Okay, so we haven't hit 10,000 dead Americans . . . yet. But we are looking at $3 trillion in war costs, by the recent estimate of Nobel Prize-winning economist Joseph E.Stiglitz.

The January 2003 Progressive echoes the assertion that the antiwar movement needs to recognize the human rights problem in Saddam's Iraq. Joe Stork, Washington Director of the Middle East Human Rights Watch, adds in his "What Solidarity Requires" that "a war is likely to produce a vast humanitarian crisis involving massive internal displacement, as well as refugee flows to neighboring countries. Some refugee experts have estimated that a million and a half persons could be affected." Faleh A. Jabar, a former Communist party leader in Iraq turned research fellow at the University of London, writes in his "Opposing War Is Good, But Not Good Enough," that an invasion of Iraq may well prove too costly or degenerate into chaos. The demise of the totalitarian regime, however welcome, will involve and unleash latent, uncontrollable institutional and social forces beside which fantasy will pale. . . . [I]t would be another tragedy for the Iraqi people." He advocates instead an aggressive political offensive to splinter the Ba'ath ruling clan, along with an economic carrot.

Of course, as we know, all these warnings were ignored. On St. Patrick's Day, 2003, the bombs started dropping, after which the troops went in, the flags went up, and the real slaughter began. By April 7, mainstream magazines like Newsweek, which had seemed titillated by the preparations for war, expressed surprise that there was as much resistance as there was in Iraq to American liberators. About the time Bush declared "Mission Accomplished," two things had become clear to journalists: there were no Weapons of Mass Destruction, and there was no plan for the occupation and reconstruction of Iraq.
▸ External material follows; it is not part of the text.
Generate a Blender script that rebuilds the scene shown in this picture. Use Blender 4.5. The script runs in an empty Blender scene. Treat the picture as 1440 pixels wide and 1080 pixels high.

The right readied its response. The lack of WMDs in Iraq led Jim Lacey, an embedded Time reporter, to publish "Hide and Seek . . . and Seek" in the June 16 National Review, in which he blames Saddam Hussein for leading the U.S. and its allies to believe he had such weapons. This excuse has provided some cold comfort to true believers ever since, although Lacey also adds the hope, tendered by some in the Israeli military, that Hussein's weapons were smuggled to Syria before the war-a clear inducement to go ahead and invade that country. This conspiracy theory now lurks on the World Wide Web, by the way, where the years have grown it an appendix-to wit, that to avoid Saddam's fate, the Syrians have submerged the WMDs in the Mediterranean. Even Faux News and the Bush League haven't seized on this one.

During the chaos that followed the conquest, National Review senior editor David Pryce-Jones argues, in the 19 May 2003 issue, for "A Little Patience, Please." Concerning the predicted bloody settling of scores, "Nothing of the kind has occurred." Furthermore, the "electricity supply will soon be fully restored in all major cities, and with it comes clean water and the purification of sewage. There is no hunger; markets are operating. Gas stations are open."

I don't know if the magazine later printed a retraction. At least, as far as I perused I didn't find one. Pryce-Jones hits closer to the present, however, when he adds, "American forces will have to stay for as long as it takes to preserve the peace and guarantee the workability of the new government." He thinks maybe ten years.

Presidential candidate John McCain has promised a hundred years, if necessary. Current polls, admittedly premature, show that a plurality of Americans are willing to vote for him.

Pundits love to cite George Santayana's remark that those who do not know the mistakes of history are condemned to repeat them. Unfortunately, as we see again and again, even those who do know the mistakes of history are condemned to repeat them. In such cases, the Cassandras have but one consolation, what Gore Vidal calls the four finest words in the English language: I told you so.